Ao longo dos anos, a recuperação da Kenner não apenas estabilizou a empresa, mas também permitiu que ela se reinventasse em um mercado competitivo. A reestruturação interna, a diversificação de produtos, o fortalecimento das áreas de marketing e vendas, e a adaptação ao novo público foram fundamentais para o sucesso da marca.
Hoje em dia, a empresa já é um fenômeno novamente. Nos últimos anos, fechou parcerias com músicos, o que intensificou a popularidade da marca. Entre os parceiros está a cantora Anitta, o cantor João Gomes e o rapper L7nnon. Também começou sua expansão internacionalmente. Em entrevista recente à EXAME, Thomas Simon, CEO do Grupo S2, que além de Kenner, é proprietária das marcas Cantão e Redley, comentou sobre esse movimento.
"A Kenner foi adotada pelo movimento de cultura de rua, e ao longo dos anos, foi gradualmente sendo adotada por perfis de consumidores que ganharam oportunidades de se expressarem”, diz. "Estamos desenvolvendo produtos de altíssima qualidade para o mercado internacional. O que mostra que o Brasil tem competência, talento criativo e a capacidade de produzir produtos excepcionais para estar em qualquer lugar do mundo".
A última novidade é uma collab com a Anitta. Trata-se de uma coleção inteira de sandálias inspiradas em seus gostos e carreira.

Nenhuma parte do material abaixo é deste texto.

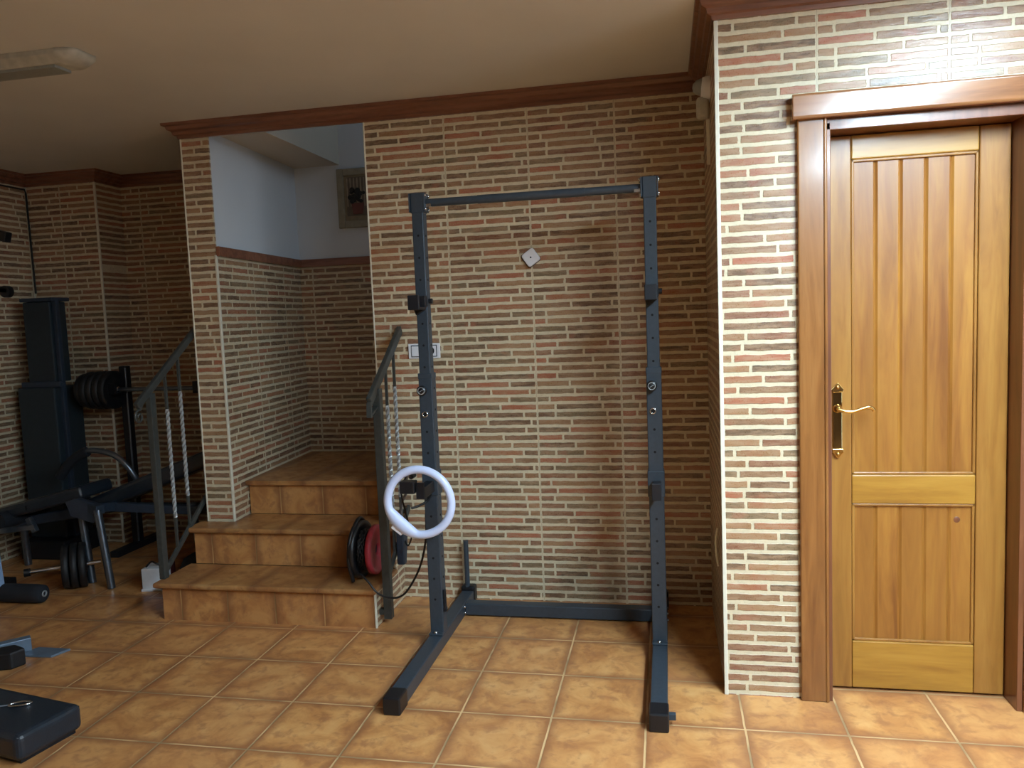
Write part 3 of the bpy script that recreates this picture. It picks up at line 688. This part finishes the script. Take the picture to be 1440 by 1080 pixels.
# barbell stand with barbell
bs = thing('barbell_stand', (-.8, 1.86, 0), 'black upright barbell stand in front of the dark niche wall', 'barbell stand')
for xx in (-1.045, -.45):
    MB().box(xx-.025, xx+.025, 1.83, 1.88, 0, 1.20).build('post', M['black_steel'], bs, .004)
    MB().box(xx-.028, xx+.028, 1.72, 1.83, 1.025, 1.04).box(xx-.028, xx+.028, 1.72, 1.735, 1.04, 1.10).build('hook', M['black_steel'], bs, .003)
    MB().box(xx-.03, xx+.03, 1.62, 2.08, 0, .04).build('foot', M['black_steel'], bs, .004)
MB().box(-1.02, -.475, 1.84, 1.87, .25, .30).build('crossbar', M['black_steel'], bs, .003)
MB().cyl((-1.019,1.826,.05),(-1.019,1.826,1.19),.006,n=10).build('edge_tube', M['chrome_dull'], bs)
bb = thing('barbell', (-.74, 1.778, 1.054), 'black barbell loaded with plates resting on the dark stand', 'barbell')
MB().cyl((-1.34,1.778,1.054),(-.08,1.778,1.054),.0135,n=16).build('bar', M['chrome_dull'], bb)
def plate(parent, c, ax, r, th):
    return MB().lathe([(.014,0),(r*.35,0),(r*.40,th*.25),(r*.80,th*.25),(r*.88,0),(r,.004),(r,th-.004),(r*.88,th),(r*.80,th*.75),(r*.40,th*.75),(r*.35,th),(.014,th),(.014,0)], c, ax, 36).build('plate', M['rubber'], parent)
for k in range(5): plate(bb, (-1.285+.046*k, 1.778, 1.054), (1,0,0), (.108,.120,.122,.122,.122)[k], .043)
for k in range(4): plate(bb, (-.145-.046*k, 1.778, 1.054), (-1,0,0), .120, .043)
MB().lathe([(.0135,0),(.022,0),(.022,.02),(.0135,.02)], (-1.055,1.778,1.054), (1,0,0), 20).build('collar', M['chrome'], bb)
# dumbbell with plates on the floor
ax = Vector((-.80,-.60,0)).normalized()
db = thing('dumbbell', (-.90, 1.08, 0), 'chrome-handled dumbbell with large black plates on the floor beside the bench', 'dumbbell')
c0 = Vector((-.90,1.08,.126))
MB().cyl(c0-ax*.16, c0+ax*.20, .0125, n=14).build('bar', M['chrome'], db)
MB().cyl(c0+ax*.185, c0+ax*.215, .022, n=14).build('end_cap', M['black_plastic'], db)
for k in range(3): plate(db, c0-ax*(.09-.042*k), ax, (.125,.125,.118)[k], .038)
# white box near the stairs
wbx = thing('cardboard_box', (-.375, 1.10, 0), 'small white box on the floor beside the lowest step at the left', 'box')
MB().prism([(-.435,1.065),(-.325,1.085),(-.350,1.20),(-.455,1.18)], 'z', .012, .125).build('carton', M['paper_white'], wbx, .003)
MB().prism([(-.44,1.060),(-.322,1.081),(-.345,1.205),(-.462,1.185)], 'z', 0, .014).build('tray', M['paper_white'], wbx, .002)
MB().tube(spline([(-.43,1.1,.126),(-.41,1.12,.150),(-.38,1.12,.142),(-.36,1.14,.128)],6), .005, 8).build('lead', M['cable'], wbx)
bag = MB()
bag.lathe([(.001,.155),(.05,.150),(.095,.125),(.12,.075),(.118,.03),(.09,0),(.001,0)], (-.22,1.30,0), (0,0,1), 20)
tag(bag.build('sports_bag', M['grey_bag'], None), 'dark rounded bag on the floor between the left railing post and stair side', 'bag')
tag(MB().lathe([(.001,.09),(.03,.09),(.045,.08),(.045,.01),(.04,0),(.001,0)], (-.46,1.32,0), (0,0,1), 20).build('weight_canister', plain('dark_red_plastic', (82,30,30), .5), None), 'dark red small canister on the floor behind the white box', 'canister')
# loose steel foot plate and rubber block, padded seat
sf = thing('steel_machine_foot', (-.45, .22, 0), 'grey-blue steel tube foot with flat base plate on the floor at the left edge', 'machine foot')
MB().beam((-.435,.300,.040),(-.80,-.11,.040),.045,.060).build('tube', M['gym_grey'], sf, .003)
MB().prism([(-.455,.235),(-.285,.245),(-.255,.325),(-.42,.325)], 'z', 0, .010).build('base_plate', M['gym_grey'], sf, .002)
tag(MB().prism([(-.455,.085),(-.365,.115),(-.345,.175),(-.425,.205),(-.50,.14)], 'z', 0, .075).build('rubber_block', M['rubber'], None, .008), 'small black rubber block on the floor below the steel tube foot', 'block')
def local(x, y):   # padded seat frame: back right corner at (.33,-.29)
    a_ = math.radians(10); return (.335 + x*math.cos(a_)*1.0 - y*math.sin(a_)*-1*-1, -.285 + x*-math.sin(a_)*.85 + y*math.cos(a_))
seat = thing('padded_seat', (.1, -.41, 0), 'black vinyl padded seat lying on the floor in the lower left corner', 'seat')
c, s_ = math.cos(math.radians(-11)), math.sin(math.radians(-11))
def L(u, v): return (.332 + u*c - v*s_ , -.292 + u*s_*1. + v*c)
MB().prism([L(-.62,0), L(0,0), L(0,-.245), L(-.62,-.245)], 'z', .012, .106).build('cushion', M['vinyl'], seat, .024, 4)
MB().tube([L(-.60,-.01)+(.094,), L(-.01,-.01)+(.094,), L(-.008,-.235)+(.094,), L(-.60,-.235)+(.094,)], .0035, 8).build('piping', M['vinyl'], seat)
MB().prism([L(-.60,-.02), L(-.02,-.02), L(-.02,-.225), L(-.60,-.225)], 'z', 0, .014).build('base_board', M['black_steel'], seat, .002)
cb = thing('carabiner', (.10, -.33, .107), 'small silver carabiner on a grey cord lying on the black padded seat', 'carabiner')
qx, qy = L(-.205,-.085)
hook = [(qx+.034*math.cos(a_)+.0, qy+.017*math.sin(a_)+.012*math.cos(a_), .1105) for a_ in [k*2*PI/24 for k in range(24)]]
MB().tube(hook, .0045, 8, closed=True).build('hook', M['chrome'], cb)
MB().tube(spline([(qx-.03,qy-.01,.110),(qx-.12,qy-.045,.110),(qx-.26,qy-.08,.110),(qx-.40,qy-.13,.110)],6), .003, 8).build('cord', M['cable_grey'], cb)
# power lead along the far left wall
tag(MB().tube([(XL+.008,-1.5,2.395),(XL+.008,1.93,2.385),(XL+.012,1.935,2.36),(XL+.018,1.937,1.70)], .006, 8).build('wall_cable', M['cable'], None), 'thin black cable running under the crown and down the far left corner', 'cable')

# ------------------------------------------------------------------ light
def area(name, loc, rot, sx, sy, power, col):
    l = bpy.data.lights.new(name, 'AREA'); l.shape = 'RECTANGLE'; l.size = sx; l.size_y = sy; l.energy = power; l.color = col
    o = bpy.data.objects.new(name, l); COL.objects.link(o); o.location = loc; o.rotation_euler = rot; return o
area('daylight_window', (XR+.35, (WY0+WY1)/2, (WZ0+WZ1)/2), (0, math.radians(90), 0), WZ1-WZ0, WY1-WY0, 12, (.86,.93,1.0))
area('stairwell_fill', (2.85, 1.7, 3.0), (0, math.radians(90), 0), .8, .6, 5, (.70,.86,1.0))  # added fill light behind the invented stairwell window
world = bpy.data.worlds.new('World'); scene.world = world; world.use_nodes = True
bg = world.node_tree.nodes['Background']; bg.inputs[0].default_value = (.75,.86,1,1); bg.inputs[1].default_value = .3

# ------------------------------------------------------------------ camera
cam = bpy.data.cameras.new('camera'); co = bpy.data.objects.new('camera', cam); COL.objects.link(co)
x, y, z, yw, pt, ro, f = 2.408, -2.6199, 1.4179, -.1972, -.0855, -.0395, 1097.91
fwd = Vector((math.sin(yw)*math.cos(pt), math.cos(yw)*math.cos(pt), math.sin(pt)))
rt = Vector((math.cos(yw), -math.sin(yw), 0)); up = rt.cross(fwd)
r2 = rt*math.cos(ro) + up*math.sin(ro); u2 = -rt*math.sin(ro) + up*math.cos(ro)
mat = Matrix((r2, u2, -fwd)).transposed().to_4x4(); mat.translation = (x, y, z)
co.matrix_world = mat
cam.sensor_fit = 'HORIZONTAL'; cam.sensor_width = 36; cam.lens = f*36/1440; cam.clip_start = .02; cam.clip_end = 60
scene.camera = co
vs = scene.view_settings; vs.view_transform = 'Standard'; vs.look = 'None'; vs.gamma = 1; vs.use_curve_mapping = False; vs.exposure = 0.08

Para trazer aspectos bem característicos da carreira de Anitta, a marca criou modelos e detalhes que contam um pouco dos gostos e da trajetória da cantora na música. A “Rakka from Rio” é uma sandália exclusiva que sobrepõe uma tira colorida a já existente na tradicional Rakka, representando o biquíni à mostra no short de cintura baixa – estética adotada pela estrela global em looks emblemáticos. Outra peça é a “Kyra from Rio”, que também ganhou um novo design remetendo ao biquíni “asa delta”.